The general task of Pattern Analysis is to find and study general types of relations (for example clusters, rankings, principal components, correlations, classifications) in general types of data (such as: sequences, text documents, sets of points, vectors, images, etc).

KMs approach the problem by mapping the data into a high dimensional feature space, where each coordinate corresponds to one feature of the data items, transforming the data into a set of points in a euclidean space. In that space, a variety of methods can be used to find linear relations in the data. Since the mapping can be quite general (not necessarily linear, for example), the relations found in this way are accordingly very general.

KMs owe their name to the use of kernel functions, that enable them to operate in the feature space without ever computing the coordinates of the data in such space, but rather by simply computing the inner products between the images of all pairs of data in the feature space.

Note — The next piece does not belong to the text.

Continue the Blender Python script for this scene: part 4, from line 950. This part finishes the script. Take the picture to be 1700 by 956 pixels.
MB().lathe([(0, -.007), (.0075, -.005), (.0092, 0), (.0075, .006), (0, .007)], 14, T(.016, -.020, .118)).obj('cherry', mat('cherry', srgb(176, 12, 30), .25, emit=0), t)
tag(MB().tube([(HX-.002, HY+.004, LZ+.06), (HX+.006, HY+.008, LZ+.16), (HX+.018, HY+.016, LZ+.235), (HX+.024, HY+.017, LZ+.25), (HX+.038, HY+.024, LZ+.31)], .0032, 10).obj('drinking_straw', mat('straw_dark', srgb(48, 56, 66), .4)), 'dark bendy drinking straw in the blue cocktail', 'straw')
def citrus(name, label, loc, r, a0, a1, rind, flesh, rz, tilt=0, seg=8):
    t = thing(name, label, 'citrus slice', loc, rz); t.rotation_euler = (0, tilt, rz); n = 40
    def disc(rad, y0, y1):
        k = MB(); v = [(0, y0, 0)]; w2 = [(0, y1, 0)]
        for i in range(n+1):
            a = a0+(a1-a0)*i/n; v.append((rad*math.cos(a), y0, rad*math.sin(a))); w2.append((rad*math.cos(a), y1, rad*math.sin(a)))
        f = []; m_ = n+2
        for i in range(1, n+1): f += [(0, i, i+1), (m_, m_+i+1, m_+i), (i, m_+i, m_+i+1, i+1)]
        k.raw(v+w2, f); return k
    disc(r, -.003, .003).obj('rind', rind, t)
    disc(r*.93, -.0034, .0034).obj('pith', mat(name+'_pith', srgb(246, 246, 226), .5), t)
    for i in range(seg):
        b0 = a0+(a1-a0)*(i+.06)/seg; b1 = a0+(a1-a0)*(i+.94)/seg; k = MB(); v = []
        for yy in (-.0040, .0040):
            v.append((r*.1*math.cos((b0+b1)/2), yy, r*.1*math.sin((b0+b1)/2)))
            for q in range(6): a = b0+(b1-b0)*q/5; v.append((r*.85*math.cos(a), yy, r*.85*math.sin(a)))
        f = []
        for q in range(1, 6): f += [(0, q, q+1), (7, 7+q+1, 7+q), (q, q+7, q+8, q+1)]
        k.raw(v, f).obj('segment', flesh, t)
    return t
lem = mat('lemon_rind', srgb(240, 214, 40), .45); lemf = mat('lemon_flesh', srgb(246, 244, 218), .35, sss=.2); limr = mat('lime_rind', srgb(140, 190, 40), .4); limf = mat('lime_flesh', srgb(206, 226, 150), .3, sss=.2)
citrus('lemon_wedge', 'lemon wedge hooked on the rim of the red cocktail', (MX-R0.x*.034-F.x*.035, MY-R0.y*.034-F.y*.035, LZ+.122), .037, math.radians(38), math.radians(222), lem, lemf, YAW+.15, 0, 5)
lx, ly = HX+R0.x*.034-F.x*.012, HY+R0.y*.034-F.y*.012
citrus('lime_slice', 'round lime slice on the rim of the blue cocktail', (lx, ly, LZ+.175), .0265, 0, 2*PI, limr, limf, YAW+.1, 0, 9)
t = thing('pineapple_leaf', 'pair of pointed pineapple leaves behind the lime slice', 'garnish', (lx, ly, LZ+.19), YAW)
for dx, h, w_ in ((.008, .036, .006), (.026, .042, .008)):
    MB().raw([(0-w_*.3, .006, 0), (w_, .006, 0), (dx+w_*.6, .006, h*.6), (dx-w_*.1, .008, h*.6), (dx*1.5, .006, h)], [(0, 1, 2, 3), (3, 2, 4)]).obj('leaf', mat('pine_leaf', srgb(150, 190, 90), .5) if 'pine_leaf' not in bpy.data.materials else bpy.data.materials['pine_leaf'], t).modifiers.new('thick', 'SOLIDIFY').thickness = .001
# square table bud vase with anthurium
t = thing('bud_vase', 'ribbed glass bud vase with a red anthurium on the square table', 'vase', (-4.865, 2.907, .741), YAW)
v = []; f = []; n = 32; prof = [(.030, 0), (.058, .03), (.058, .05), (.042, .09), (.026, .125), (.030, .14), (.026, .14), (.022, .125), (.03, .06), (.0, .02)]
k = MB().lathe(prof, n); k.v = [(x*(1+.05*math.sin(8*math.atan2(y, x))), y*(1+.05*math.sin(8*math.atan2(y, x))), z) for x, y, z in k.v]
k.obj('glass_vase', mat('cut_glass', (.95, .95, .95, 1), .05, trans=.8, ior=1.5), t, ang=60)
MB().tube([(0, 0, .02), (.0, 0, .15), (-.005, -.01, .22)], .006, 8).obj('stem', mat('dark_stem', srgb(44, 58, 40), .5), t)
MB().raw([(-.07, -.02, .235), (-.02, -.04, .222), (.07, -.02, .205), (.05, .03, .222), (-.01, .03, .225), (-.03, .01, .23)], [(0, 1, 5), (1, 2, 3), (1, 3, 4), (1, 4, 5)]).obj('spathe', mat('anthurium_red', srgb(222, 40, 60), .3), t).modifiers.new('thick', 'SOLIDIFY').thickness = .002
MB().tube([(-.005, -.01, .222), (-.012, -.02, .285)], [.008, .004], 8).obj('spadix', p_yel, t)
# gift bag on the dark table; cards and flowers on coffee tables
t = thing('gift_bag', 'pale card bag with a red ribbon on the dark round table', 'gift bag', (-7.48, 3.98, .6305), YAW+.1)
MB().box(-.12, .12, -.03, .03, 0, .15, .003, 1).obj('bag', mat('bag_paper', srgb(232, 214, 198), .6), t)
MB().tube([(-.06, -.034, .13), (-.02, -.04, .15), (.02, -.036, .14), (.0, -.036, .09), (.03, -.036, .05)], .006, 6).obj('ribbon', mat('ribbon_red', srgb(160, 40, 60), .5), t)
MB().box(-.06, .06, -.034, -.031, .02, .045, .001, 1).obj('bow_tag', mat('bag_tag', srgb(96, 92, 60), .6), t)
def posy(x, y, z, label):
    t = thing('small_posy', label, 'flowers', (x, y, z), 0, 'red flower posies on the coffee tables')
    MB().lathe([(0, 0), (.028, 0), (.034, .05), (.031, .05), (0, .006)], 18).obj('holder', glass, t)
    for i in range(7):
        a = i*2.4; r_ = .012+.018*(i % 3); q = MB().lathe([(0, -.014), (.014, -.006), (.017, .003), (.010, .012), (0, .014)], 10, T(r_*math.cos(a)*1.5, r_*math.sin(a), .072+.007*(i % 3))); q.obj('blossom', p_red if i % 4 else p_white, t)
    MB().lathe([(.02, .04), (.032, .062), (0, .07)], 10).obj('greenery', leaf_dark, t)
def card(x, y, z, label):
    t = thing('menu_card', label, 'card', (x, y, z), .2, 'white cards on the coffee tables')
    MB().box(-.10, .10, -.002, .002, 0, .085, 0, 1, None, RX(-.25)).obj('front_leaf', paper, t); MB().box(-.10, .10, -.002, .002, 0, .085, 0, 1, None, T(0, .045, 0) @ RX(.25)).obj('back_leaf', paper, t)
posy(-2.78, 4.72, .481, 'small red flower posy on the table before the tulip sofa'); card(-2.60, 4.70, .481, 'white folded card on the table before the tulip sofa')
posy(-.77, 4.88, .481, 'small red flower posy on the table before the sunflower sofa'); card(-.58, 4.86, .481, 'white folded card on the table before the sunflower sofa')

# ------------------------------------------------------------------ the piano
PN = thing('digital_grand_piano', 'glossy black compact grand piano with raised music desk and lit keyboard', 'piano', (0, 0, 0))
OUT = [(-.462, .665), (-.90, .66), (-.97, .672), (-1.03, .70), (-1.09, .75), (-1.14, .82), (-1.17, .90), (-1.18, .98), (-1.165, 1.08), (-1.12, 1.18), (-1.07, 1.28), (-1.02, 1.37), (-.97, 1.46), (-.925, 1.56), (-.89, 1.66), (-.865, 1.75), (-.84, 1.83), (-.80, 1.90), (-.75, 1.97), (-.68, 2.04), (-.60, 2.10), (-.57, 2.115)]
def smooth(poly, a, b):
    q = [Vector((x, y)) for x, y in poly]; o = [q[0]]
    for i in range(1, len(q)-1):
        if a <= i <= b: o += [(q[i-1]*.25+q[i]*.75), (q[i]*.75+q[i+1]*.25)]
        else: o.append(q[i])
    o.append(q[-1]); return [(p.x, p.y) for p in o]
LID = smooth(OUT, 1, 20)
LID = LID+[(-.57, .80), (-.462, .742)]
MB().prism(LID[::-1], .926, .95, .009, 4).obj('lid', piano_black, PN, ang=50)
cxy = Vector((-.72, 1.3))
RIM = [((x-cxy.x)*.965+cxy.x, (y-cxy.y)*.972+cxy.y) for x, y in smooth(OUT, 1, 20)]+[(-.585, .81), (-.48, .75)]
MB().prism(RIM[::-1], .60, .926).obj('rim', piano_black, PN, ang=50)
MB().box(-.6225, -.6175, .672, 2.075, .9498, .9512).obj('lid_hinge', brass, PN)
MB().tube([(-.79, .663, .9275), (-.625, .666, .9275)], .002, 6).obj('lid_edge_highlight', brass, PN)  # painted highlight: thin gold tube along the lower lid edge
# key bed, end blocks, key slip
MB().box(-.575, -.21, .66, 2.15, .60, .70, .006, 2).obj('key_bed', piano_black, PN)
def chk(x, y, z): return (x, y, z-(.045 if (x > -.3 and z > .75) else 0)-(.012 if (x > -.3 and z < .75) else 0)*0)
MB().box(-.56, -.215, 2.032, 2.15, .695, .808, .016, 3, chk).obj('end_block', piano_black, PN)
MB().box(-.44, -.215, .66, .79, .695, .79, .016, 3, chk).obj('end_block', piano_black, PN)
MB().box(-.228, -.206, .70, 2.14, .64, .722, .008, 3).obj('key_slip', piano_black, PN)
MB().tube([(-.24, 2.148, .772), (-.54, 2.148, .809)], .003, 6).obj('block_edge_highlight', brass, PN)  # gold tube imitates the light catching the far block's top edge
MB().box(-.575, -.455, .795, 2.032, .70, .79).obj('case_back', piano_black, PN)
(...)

This operation is often computationally cheaper than the explicit computation of the coordinates. Kernel functions have been introduced for sequence data, text, images, as well as vectors.

Algorithms capable of operating with kernels include: Support Vector Machines, Fisher Discriminant, Principal Components Analysis, Canonical Correlation Analysis, Ridge Regression, Spectral Clustering, and many others.

Since any kernel can be used with any kernel-algorithm, it is possible to construct exotic combinations such as: regression over biosequences; classification of documents; clustering of images; and so on.

Because of the particular culture of the research community that has been developing this approach since the mid 90s, most kernel-algorithms are based on convex optimization or eigenproblems, are computationally efficient and statistically well founded. Typically, their statistical properties are analyzed by means of Statistical Learning Theory.

At the moment, the main application areas are in bioinformatics, text categorization, handwriting recognition.